**Task goal:**
Exactly retype the lines of the material from its first line to the line with "MB().tube([(px, 2.885, pz), (px, 2.885, CEIL", including both.
◇ ◇ ◇ ◇ ◇
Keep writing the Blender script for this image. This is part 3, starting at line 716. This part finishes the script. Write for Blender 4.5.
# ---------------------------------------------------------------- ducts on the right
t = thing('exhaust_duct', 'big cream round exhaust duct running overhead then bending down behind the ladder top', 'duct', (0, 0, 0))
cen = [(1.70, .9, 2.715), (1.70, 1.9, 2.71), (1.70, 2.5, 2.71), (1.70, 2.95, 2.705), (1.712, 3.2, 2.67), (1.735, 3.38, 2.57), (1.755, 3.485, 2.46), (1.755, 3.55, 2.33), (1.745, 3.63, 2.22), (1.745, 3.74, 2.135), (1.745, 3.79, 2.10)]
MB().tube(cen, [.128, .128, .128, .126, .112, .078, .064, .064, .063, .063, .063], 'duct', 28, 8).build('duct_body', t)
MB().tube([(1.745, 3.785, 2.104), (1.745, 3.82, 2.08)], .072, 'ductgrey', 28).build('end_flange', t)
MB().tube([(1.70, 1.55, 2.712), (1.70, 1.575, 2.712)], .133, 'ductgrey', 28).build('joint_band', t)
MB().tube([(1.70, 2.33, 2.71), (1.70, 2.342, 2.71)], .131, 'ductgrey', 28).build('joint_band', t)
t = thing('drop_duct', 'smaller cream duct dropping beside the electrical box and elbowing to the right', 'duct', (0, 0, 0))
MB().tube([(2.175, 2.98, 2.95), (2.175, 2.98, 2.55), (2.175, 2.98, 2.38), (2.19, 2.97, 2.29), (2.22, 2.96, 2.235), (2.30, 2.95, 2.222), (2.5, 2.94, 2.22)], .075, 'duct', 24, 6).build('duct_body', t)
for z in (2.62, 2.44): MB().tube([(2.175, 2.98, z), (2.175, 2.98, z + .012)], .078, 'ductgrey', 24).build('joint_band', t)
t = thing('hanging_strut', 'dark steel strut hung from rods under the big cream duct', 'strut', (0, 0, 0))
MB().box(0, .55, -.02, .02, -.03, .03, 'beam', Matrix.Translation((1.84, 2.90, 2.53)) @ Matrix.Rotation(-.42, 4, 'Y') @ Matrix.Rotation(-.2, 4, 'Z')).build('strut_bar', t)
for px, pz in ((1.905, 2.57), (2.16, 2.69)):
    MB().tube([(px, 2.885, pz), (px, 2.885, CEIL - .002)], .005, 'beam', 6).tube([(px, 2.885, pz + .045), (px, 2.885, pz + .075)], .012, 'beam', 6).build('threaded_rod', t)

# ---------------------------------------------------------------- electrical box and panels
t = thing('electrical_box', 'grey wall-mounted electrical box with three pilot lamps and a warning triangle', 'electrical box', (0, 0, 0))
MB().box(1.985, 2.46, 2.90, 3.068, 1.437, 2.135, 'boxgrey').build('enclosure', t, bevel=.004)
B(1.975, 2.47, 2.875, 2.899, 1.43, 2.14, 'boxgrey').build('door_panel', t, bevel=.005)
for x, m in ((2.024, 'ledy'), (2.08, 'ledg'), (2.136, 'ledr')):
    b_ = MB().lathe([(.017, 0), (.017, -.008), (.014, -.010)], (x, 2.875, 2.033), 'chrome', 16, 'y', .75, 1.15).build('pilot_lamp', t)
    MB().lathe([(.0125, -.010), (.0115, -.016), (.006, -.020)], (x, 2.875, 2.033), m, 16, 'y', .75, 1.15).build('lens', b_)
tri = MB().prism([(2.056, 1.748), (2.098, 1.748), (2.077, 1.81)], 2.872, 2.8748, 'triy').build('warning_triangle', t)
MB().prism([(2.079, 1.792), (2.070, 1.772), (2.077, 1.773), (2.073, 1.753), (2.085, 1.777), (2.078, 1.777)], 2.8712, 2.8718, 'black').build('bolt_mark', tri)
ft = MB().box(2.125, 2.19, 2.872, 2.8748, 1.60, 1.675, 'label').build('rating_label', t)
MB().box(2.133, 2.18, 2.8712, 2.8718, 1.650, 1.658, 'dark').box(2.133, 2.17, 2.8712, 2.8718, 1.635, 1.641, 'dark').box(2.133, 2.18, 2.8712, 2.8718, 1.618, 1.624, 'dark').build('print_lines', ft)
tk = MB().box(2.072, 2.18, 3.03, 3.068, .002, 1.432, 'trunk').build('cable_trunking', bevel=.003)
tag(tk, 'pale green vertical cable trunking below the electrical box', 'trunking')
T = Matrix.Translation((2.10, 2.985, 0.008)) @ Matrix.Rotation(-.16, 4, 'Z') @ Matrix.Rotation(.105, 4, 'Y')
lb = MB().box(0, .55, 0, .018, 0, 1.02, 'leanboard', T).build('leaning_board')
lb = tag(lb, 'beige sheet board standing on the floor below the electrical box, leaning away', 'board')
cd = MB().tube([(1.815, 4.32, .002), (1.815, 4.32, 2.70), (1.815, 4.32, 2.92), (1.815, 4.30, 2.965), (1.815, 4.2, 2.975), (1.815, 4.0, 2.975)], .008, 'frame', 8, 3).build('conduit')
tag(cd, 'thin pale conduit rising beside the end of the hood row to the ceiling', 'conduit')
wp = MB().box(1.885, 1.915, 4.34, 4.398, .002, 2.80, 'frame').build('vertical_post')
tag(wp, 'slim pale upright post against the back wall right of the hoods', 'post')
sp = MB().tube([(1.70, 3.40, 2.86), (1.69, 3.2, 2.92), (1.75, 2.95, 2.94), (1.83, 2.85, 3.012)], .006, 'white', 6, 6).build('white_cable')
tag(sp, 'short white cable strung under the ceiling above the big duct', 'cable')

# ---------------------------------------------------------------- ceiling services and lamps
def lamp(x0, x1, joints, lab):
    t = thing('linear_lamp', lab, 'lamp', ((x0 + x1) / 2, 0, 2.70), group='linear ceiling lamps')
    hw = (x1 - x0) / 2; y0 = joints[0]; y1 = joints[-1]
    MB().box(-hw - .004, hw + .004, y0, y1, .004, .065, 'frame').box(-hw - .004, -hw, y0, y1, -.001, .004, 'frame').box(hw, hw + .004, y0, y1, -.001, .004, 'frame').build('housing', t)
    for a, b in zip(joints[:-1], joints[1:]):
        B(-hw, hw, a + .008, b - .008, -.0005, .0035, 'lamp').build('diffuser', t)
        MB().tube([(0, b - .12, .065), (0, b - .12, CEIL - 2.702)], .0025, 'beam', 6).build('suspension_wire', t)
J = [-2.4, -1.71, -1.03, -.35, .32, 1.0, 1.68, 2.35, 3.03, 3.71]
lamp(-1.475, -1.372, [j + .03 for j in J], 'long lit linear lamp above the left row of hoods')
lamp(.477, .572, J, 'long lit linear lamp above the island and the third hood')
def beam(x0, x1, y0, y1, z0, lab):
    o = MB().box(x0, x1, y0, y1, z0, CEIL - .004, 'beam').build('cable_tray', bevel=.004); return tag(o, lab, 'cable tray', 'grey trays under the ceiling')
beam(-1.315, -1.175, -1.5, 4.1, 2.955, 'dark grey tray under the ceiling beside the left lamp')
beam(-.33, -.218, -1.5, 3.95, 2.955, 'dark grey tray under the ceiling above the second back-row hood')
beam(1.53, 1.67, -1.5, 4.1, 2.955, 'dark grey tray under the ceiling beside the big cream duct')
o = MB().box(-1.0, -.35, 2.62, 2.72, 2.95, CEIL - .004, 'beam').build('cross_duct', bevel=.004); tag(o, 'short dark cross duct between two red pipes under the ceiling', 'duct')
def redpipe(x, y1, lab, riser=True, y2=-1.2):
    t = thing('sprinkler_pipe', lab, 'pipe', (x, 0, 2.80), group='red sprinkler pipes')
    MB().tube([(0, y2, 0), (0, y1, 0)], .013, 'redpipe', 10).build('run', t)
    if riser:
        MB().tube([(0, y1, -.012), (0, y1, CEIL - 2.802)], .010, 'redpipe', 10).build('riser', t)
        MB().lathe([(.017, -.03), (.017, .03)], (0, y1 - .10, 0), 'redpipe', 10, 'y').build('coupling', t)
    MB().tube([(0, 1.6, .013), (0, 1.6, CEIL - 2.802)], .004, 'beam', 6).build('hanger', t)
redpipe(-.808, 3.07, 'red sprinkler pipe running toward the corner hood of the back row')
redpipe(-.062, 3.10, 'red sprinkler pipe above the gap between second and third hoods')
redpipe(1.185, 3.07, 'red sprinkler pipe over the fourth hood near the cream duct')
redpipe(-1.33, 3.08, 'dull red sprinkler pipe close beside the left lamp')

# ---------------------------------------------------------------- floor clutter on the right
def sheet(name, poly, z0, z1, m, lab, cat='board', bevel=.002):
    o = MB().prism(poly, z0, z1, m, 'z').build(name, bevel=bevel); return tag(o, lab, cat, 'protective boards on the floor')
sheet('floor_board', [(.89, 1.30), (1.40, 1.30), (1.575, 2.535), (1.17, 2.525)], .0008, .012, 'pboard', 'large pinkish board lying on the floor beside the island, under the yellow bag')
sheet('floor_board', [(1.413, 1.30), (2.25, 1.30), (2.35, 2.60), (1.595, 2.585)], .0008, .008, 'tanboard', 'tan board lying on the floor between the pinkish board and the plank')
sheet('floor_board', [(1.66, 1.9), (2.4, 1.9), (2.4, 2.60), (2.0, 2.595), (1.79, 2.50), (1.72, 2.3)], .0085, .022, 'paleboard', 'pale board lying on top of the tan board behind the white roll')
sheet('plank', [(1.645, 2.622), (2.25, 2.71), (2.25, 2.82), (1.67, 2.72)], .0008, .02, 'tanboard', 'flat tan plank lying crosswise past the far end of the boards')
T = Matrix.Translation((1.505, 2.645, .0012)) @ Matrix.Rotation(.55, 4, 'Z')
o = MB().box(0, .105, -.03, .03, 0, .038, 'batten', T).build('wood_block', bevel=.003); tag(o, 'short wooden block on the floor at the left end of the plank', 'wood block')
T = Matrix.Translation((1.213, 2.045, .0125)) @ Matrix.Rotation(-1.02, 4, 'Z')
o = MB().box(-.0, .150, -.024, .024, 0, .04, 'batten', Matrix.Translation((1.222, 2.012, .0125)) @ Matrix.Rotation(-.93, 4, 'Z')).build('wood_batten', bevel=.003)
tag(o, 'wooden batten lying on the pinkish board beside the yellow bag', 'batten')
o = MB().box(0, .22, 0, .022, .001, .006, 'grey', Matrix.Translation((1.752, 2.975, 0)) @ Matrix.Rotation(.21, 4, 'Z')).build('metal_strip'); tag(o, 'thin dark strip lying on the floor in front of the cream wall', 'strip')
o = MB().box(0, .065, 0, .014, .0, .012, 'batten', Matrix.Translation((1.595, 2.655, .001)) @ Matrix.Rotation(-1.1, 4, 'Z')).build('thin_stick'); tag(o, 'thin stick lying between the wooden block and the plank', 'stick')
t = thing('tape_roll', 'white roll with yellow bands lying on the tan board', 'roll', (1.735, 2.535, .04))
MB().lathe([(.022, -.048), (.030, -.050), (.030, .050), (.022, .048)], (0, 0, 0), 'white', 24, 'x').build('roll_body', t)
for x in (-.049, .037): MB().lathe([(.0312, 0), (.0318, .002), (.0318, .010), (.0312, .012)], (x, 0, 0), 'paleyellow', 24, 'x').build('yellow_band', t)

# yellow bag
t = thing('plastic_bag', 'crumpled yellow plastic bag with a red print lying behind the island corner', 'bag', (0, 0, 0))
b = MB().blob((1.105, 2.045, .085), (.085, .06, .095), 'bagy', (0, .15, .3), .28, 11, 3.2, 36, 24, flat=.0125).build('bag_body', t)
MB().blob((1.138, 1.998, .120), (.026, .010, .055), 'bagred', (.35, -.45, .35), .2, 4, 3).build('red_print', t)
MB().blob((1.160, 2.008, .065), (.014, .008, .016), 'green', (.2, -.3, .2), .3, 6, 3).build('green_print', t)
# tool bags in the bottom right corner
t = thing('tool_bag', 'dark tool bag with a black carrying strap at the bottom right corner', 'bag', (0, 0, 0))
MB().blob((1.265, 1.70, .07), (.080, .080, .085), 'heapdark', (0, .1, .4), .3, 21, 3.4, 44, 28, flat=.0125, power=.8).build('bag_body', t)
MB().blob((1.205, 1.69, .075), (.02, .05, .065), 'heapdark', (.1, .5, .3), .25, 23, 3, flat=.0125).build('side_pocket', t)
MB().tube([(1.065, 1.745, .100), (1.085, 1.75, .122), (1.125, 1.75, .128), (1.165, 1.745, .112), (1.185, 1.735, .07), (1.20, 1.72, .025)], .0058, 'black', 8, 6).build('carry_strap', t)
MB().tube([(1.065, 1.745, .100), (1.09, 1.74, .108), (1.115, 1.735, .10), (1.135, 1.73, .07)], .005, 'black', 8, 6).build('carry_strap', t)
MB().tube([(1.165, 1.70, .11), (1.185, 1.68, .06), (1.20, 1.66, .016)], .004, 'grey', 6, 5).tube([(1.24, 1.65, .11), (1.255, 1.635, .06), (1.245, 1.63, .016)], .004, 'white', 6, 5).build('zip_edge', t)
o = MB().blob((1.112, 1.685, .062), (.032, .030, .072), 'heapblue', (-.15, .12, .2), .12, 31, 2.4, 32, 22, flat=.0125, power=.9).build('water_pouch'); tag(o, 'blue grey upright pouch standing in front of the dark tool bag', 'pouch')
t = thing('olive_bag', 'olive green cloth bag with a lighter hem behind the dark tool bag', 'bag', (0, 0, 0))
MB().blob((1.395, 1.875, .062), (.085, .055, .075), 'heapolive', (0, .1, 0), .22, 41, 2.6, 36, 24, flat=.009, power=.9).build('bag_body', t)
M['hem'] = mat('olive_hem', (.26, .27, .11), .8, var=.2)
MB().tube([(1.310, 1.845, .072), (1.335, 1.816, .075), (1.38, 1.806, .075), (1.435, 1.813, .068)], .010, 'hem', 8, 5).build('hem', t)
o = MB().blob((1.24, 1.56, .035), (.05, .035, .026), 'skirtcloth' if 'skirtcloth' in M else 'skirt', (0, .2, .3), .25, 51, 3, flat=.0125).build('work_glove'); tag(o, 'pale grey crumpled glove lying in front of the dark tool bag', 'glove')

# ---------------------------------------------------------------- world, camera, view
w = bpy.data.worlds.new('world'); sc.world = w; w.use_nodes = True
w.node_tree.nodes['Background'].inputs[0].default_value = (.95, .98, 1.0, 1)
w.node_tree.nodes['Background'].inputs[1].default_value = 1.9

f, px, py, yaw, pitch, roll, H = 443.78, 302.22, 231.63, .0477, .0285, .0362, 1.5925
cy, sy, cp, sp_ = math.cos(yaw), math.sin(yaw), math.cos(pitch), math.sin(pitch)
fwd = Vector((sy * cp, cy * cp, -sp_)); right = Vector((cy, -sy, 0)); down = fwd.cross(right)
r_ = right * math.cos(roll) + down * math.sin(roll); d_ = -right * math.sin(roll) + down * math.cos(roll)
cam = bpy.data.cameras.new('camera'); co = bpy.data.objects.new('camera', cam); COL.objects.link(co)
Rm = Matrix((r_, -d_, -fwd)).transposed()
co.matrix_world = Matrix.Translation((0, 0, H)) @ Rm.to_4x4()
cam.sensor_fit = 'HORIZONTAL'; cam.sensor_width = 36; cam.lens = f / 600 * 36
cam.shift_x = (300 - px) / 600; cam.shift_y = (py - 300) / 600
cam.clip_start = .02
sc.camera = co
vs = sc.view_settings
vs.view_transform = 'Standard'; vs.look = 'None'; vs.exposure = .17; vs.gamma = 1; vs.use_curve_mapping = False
◇ ◇ ◇ ◇ ◇
**Written answer:**
Keep writing the Blender script for this image. This is part 3, starting at line 716. This part finishes the script. Write for Blender 4.5.
# ---------------------------------------------------------------- ducts on the right
t = thing('exhaust_duct', 'big cream round exhaust duct running overhead then bending down behind the ladder top', 'duct', (0, 0, 0))
cen = [(1.70, .9, 2.715), (1.70, 1.9, 2.71), (1.70, 2.5, 2.71), (1.70, 2.95, 2.705), (1.712, 3.2, 2.67), (1.735, 3.38, 2.57), (1.755, 3.485, 2.46), (1.755, 3.55, 2.33), (1.745, 3.63, 2.22), (1.745, 3.74, 2.135), (1.745, 3.79, 2.10)]
MB().tube(cen, [.128, .128, .128, .126, .112, .078, .064, .064, .063, .063, .063], 'duct', 28, 8).build('duct_body', t)
MB().tube([(1.745, 3.785, 2.104), (1.745, 3.82, 2.08)], .072, 'ductgrey', 28).build('end_flange', t)
MB().tube([(1.70, 1.55, 2.712), (1.70, 1.575, 2.712)], .133, 'ductgrey', 28).build('joint_band', t)
MB().tube([(1.70, 2.33, 2.71), (1.70, 2.342, 2.71)], .131, 'ductgrey', 28).build('joint_band', t)
t = thing('drop_duct', 'smaller cream duct dropping beside the electrical box and elbowing to the right', 'duct', (0, 0, 0))
MB().tube([(2.175, 2.98, 2.95), (2.175, 2.98, 2.55), (2.175, 2.98, 2.38), (2.19, 2.97, 2.29), (2.22, 2.96, 2.235), (2.30, 2.95, 2.222), (2.5, 2.94, 2.22)], .075, 'duct', 24, 6).build('duct_body', t)
for z in (2.62, 2.44): MB().tube([(2.175, 2.98, z), (2.175, 2.98, z + .012)], .078, 'ductgrey', 24).build('joint_band', t)
t = thing('hanging_strut', 'dark steel strut hung from rods under the big cream duct', 'strut', (0, 0, 0))
MB().box(0, .55, -.02, .02, -.03, .03, 'beam', Matrix.Translation((1.84, 2.90, 2.53)) @ Matrix.Rotation(-.42, 4, 'Y') @ Matrix.Rotation(-.2, 4, 'Z')).build('strut_bar', t)
for px, pz in ((1.905, 2.57), (2.16, 2.69)):
    MB().tube([(px, 2.885, pz), (px, 2.885, CEIL - .002)], .005, 'beam', 6).tube([(px, 2.885, pz + .045), (px, 2.885, pz + .075)], .012, 'beam', 6).build('threaded_rod', t)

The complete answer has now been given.